Business Investment: We estimate a 2.4% growth rate for business investment, with gains in intellectual property leading the way, while commercial construction declined. A 2.4% growth rate would add 0.3 points to real GDP growth. (2.4 times the 14% business investment share of GDP equals 0.3).
Home Building: Residential construction is showing some resilience in spite of some lingering pain from higher mortgage rates. Home building looks like it grew at a 5.0% rate, which would add 0.2 points to real GDP growth. (5.0 times the 4% residential construction share of GDP equals 0.2).
Government: Only direct government purchases of goods and services (not transfer payments) count when calculating GDP. We estimate these purchases were up at a 2.3% rate in Q1, which would add 0.4 points to the GDP growth rate (2.3 times the 17% government purchase share of GDP equals 0.4).

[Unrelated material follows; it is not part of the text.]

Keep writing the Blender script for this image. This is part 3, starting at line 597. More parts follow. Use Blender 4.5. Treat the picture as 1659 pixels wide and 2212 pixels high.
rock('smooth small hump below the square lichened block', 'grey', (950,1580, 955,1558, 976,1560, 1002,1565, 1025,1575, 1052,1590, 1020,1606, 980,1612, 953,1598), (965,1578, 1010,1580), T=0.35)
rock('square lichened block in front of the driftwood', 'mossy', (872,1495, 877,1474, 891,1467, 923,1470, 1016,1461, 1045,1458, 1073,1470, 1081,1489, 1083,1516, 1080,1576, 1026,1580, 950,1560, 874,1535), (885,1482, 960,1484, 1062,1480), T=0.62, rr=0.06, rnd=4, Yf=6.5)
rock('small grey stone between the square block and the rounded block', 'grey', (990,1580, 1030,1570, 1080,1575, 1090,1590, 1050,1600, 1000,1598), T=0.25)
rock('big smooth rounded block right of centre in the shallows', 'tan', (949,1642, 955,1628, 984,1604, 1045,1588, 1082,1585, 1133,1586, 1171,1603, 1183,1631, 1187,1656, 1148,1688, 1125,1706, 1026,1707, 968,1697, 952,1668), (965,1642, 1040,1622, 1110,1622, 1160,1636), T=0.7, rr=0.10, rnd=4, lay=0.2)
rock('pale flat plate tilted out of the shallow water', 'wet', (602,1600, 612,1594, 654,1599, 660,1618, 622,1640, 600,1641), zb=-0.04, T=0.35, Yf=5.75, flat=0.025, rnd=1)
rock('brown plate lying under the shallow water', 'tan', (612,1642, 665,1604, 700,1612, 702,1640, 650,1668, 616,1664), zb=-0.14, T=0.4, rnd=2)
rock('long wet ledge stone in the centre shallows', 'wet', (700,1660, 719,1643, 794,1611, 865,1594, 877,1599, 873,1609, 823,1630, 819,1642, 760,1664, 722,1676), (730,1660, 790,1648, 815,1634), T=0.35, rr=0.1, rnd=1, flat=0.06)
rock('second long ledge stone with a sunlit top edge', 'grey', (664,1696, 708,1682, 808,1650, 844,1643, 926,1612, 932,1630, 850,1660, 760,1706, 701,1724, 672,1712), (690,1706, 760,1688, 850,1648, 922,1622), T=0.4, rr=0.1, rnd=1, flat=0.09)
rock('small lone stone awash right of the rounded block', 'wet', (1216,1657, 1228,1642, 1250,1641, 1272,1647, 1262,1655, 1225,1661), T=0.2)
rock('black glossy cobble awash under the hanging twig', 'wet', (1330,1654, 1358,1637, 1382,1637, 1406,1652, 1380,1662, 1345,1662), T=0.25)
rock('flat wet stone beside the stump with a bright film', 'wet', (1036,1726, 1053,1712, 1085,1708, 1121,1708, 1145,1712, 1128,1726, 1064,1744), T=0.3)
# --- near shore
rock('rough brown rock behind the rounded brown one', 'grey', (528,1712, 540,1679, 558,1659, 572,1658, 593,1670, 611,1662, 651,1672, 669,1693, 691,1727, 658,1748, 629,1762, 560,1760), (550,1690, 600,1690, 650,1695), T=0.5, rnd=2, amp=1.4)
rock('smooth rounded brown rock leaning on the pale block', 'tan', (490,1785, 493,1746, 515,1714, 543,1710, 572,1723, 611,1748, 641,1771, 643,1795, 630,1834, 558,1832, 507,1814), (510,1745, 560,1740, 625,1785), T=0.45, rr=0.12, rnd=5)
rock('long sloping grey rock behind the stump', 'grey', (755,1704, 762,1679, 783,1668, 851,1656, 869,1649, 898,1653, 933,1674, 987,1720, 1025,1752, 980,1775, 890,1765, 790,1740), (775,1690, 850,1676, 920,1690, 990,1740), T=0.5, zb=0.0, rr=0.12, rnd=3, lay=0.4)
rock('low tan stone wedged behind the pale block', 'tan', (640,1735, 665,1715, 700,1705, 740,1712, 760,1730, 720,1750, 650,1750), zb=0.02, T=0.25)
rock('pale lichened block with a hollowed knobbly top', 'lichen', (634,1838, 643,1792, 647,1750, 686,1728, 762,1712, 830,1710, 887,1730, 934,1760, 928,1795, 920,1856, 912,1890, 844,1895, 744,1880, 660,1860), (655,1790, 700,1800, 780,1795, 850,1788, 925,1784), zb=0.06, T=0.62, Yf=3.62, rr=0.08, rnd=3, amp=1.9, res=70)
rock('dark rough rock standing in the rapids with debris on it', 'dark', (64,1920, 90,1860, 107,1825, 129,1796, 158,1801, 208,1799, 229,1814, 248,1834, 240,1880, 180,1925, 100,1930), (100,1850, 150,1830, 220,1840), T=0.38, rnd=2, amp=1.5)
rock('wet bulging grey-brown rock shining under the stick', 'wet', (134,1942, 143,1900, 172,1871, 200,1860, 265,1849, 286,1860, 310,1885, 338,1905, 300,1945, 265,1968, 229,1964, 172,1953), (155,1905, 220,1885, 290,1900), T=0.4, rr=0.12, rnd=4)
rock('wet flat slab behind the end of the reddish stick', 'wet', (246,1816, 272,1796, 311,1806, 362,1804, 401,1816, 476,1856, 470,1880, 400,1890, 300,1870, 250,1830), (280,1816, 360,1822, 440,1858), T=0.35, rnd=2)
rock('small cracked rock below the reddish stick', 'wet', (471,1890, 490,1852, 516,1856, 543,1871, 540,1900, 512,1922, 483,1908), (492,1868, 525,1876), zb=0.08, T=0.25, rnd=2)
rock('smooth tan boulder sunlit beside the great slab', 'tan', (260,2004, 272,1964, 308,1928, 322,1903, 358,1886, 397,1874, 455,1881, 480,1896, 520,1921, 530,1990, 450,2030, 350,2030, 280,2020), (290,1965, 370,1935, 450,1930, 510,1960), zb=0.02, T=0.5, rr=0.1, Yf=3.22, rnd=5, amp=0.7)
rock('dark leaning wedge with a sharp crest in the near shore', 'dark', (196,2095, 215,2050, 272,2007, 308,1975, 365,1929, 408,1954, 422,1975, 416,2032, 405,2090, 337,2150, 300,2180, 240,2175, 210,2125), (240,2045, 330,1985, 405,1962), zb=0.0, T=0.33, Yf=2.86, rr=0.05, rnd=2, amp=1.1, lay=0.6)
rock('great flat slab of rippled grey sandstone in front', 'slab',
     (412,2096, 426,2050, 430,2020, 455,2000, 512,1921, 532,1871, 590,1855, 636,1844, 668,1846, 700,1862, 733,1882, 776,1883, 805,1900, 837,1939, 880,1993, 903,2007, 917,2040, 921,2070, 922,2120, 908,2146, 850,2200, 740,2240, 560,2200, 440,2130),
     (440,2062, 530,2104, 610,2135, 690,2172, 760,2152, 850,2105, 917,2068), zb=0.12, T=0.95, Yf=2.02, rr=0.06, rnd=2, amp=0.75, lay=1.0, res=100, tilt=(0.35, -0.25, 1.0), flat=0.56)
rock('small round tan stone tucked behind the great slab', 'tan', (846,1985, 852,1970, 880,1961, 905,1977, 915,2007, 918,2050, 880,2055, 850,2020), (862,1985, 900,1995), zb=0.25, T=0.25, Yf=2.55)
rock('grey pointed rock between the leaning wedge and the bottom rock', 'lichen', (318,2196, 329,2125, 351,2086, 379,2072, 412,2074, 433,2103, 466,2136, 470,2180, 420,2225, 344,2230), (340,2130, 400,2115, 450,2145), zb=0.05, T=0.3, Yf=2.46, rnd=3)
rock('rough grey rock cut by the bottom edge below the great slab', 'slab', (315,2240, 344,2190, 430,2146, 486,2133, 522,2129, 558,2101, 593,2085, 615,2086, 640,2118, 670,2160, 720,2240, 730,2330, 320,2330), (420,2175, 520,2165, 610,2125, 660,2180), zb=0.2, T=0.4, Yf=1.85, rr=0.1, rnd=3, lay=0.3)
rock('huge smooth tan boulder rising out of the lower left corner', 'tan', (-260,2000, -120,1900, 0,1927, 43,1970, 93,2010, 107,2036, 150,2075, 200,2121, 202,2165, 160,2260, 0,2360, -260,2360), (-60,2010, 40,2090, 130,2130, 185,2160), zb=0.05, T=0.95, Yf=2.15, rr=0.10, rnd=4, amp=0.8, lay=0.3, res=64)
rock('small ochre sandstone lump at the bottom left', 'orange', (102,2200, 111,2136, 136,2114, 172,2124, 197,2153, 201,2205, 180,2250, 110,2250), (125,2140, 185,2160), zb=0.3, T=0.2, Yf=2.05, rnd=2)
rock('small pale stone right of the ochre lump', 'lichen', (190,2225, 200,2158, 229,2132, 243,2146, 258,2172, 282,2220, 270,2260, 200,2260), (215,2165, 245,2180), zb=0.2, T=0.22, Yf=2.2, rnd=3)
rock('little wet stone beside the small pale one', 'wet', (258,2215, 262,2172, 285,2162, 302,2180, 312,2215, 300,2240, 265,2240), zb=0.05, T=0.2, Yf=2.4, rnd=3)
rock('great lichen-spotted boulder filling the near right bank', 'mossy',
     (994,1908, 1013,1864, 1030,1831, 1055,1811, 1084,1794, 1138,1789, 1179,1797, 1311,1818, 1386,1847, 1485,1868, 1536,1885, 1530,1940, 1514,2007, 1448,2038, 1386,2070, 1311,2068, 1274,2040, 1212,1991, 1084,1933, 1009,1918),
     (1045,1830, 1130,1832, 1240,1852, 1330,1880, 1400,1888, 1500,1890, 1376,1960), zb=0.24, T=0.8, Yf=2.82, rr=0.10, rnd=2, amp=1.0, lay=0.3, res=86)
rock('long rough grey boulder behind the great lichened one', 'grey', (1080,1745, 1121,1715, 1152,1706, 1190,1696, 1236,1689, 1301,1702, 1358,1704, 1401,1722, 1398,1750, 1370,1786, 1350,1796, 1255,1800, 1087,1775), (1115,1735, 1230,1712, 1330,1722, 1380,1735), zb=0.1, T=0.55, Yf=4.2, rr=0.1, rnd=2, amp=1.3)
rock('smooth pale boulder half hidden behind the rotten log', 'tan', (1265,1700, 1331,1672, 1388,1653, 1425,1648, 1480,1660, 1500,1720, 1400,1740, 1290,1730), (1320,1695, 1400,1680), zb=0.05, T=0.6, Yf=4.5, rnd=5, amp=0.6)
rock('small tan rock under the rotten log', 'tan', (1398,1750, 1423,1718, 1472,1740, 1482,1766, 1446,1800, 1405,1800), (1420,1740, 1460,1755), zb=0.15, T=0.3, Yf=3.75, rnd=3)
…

Trade: Looks like the trade deficit expanded in Q1, as exports grew but imports grew even faster. In government accounting, a larger trade deficit means slower growth, even if exports and imports both grew. We’re projecting net exports will subtract 0.5 points from real GDP growth.
Inventories: Inventory accumulation looks like it picked up in Q1, but only slightly versus Q4, translating into what we estimate will be a 0.1 point addition to the growth rate of real GDP.
Add it all up, and we get a 2.6% annual real GDP growth rate for the first quarter. Solid for now, but we expect slower growth later this year as the temporary effects of government deficit spending wear off.